Chastain considers York a glue player, one who can guard four positions, and who serves as the middle passer against zone defenses and the press, among other duties. He described Cook as a key addition and steady contributor.

Chastain said this group began their growth process during summer, and that process has continued into the season.

“This year we’re a lot better on defense,” Chastain said. “We’re always pounding the rock defensively every day in practice and we hang our hat on that. Defense is our bread and butter.”

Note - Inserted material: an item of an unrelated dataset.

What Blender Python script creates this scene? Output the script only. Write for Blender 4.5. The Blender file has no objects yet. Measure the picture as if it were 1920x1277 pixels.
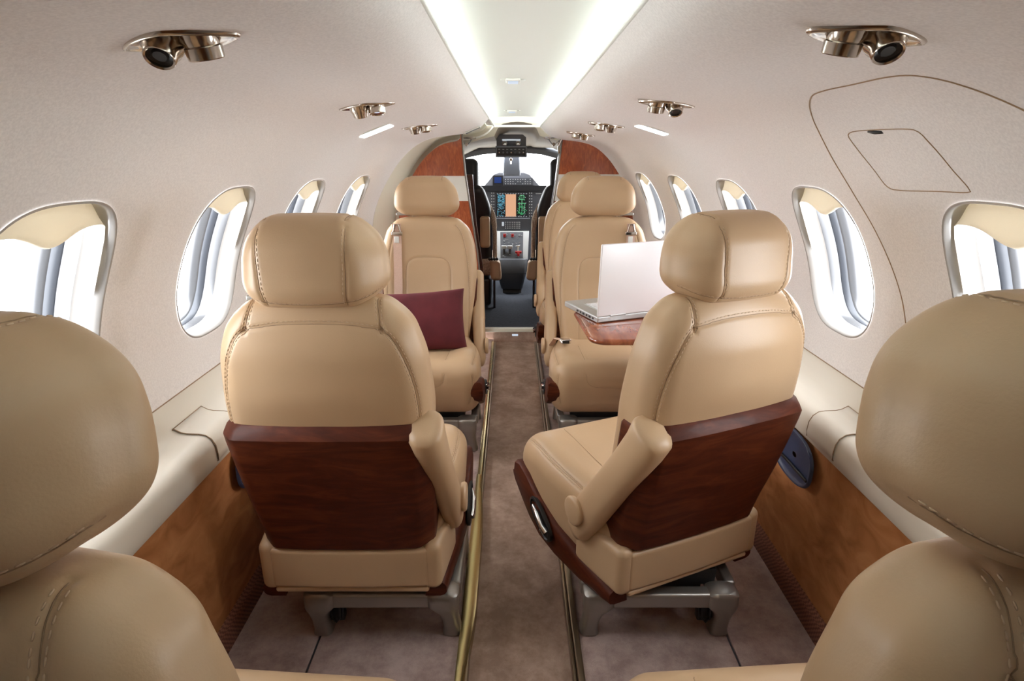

The Rebels’ non-region schedule netted wins over 3A’s No. 6 Oconee County, 4A’s No. 5 Pickens and North Oconee, and 7A’s North Gwinnett and Mill Creek. Their lone losses came to North Carolina’s Murphy, ranked No. 3 in Division 1A West, and to 4A’s No. 1 Jefferson, their last loss, which came Dec. 29.

“I think (the non-region schedule) was good for us,” Chastain said. “We played some tough teams, and we lost a couple....We played North Oconee in a tournament at Buford, which is good because that arena gives you a playoff feel. Oconee County was a long road trip, almost three hours, and that was a good test because they were big. I tried to get some teams with bigs on the schedule so that, as a smaller team, we can learn how to handle them defensively.”

The Rebels have seven games remaining, starting Tuesday with their final non-region game at Union County (11-6). From there, they’ll close out their regular season schedule against opponents in Region 8, where they’re 6-0 and all wins have come by more than 20 points.

As the Rebels gear up for the postseason, Chastain has thought in outside-the-box terms when it comes to challenging his team. They’ve spent a lot of time scrimmaging the JV boys team, with the boys playing man defense because most of their competition guards them with zone sets.

“No one wants to defend our guards man-to-man,” Chastain said. “We’ll see it in state though, so that’s why we’ve been working on those it with the JV boys team, because we’re trying to stay vigilant and make sure our man offensive sets stay crisp.”

After coming so close to a title last year, there’s a sense of urgency in the Rebels locker room to finish the drill, and the team doesn’t shy from the task.

“We had a taste of what it could be like,” Chastain said. “Now we have to go and get it after being so close, only to be denied at the end. A lot of people might shy away from losing a state championship but we talk about it all the time. I don’t want them to forget our run or what happened. It was real. We had opportunities to win and we’ve taken ownership for it. We go to work and talk about our goals and the high expectations every week. A championship is what we’re working towards.”